Kāma, krodha. 'Krodha' bhakta-dveṣi-jane (Prema-bhakti-candrikā). One should be very much angry upon a person who is envious of the devotees. Yes. A pure devotee, satāṁ nindā, a pure devotee who is trying to spread the holy name of God, if somebody becomes envious upon him, that person is a great offender. So another devotee should be very much angry upon such person. 'Krodha' bhakta-dveṣi-jane. Bhakta-dveṣi means one who is envious of a pure devotee. And who is a pure devotee? Who is trying to spread the holy name of the Lord all over the world. Satāṁ nindā. This is offense.

So a devotee can utilize all these elements—lustiness, anger, kāma, krodha, greediness, and moha. Illusion also can be utilized. Just like illusion... Caitanya Mahāprabhu said, śūnyāyitaṁ jagat sarvaṁ govinda-viraheṇa me (CC Antya 20.39): 'I see everything vacant, being separated from Govinda.' So when one is bewildered, illusioned, that can be also there.

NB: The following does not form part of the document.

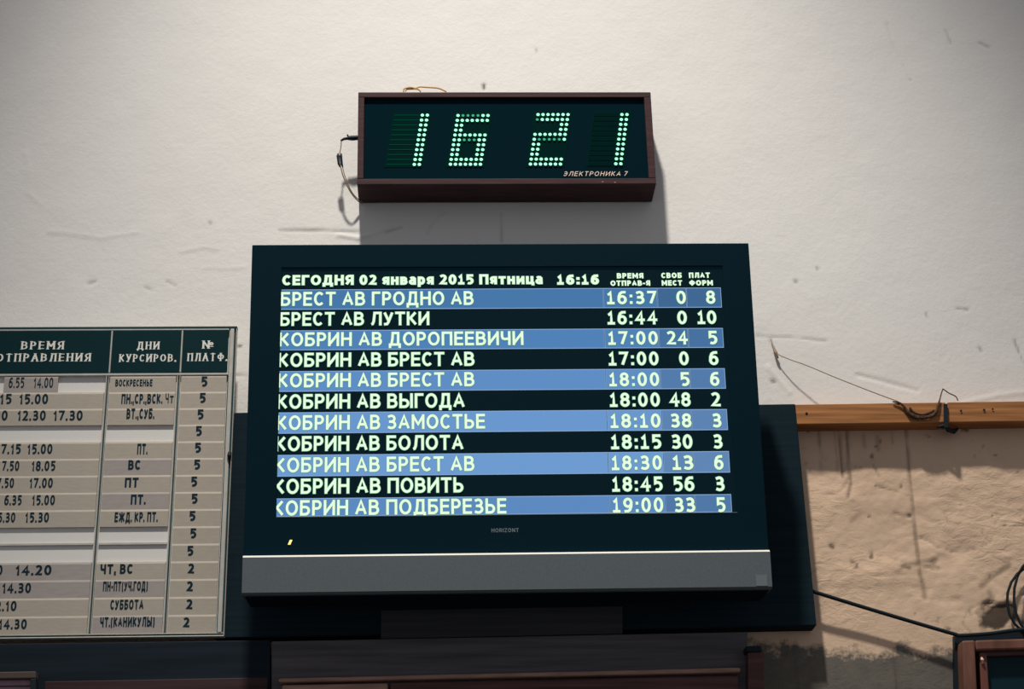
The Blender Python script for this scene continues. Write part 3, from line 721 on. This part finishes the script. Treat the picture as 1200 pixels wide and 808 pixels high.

You become bewildered, illusioned, being separated from Govinda."

(Srila Prabhupada Lecture, Allahabad, January 15, 1971)

"You have got the fighting spirit. How to utilize it? Yes. Narottama dāsa Ṭhākura recommends, krodha bhakta-dveṣī-jane: 'Those who are envious of God or God's devotee, you can utilize your anger upon them.' You can utilize. The anger you cannot give up. Our business is how to utilize it. That is Kṛṣṇa consciousness."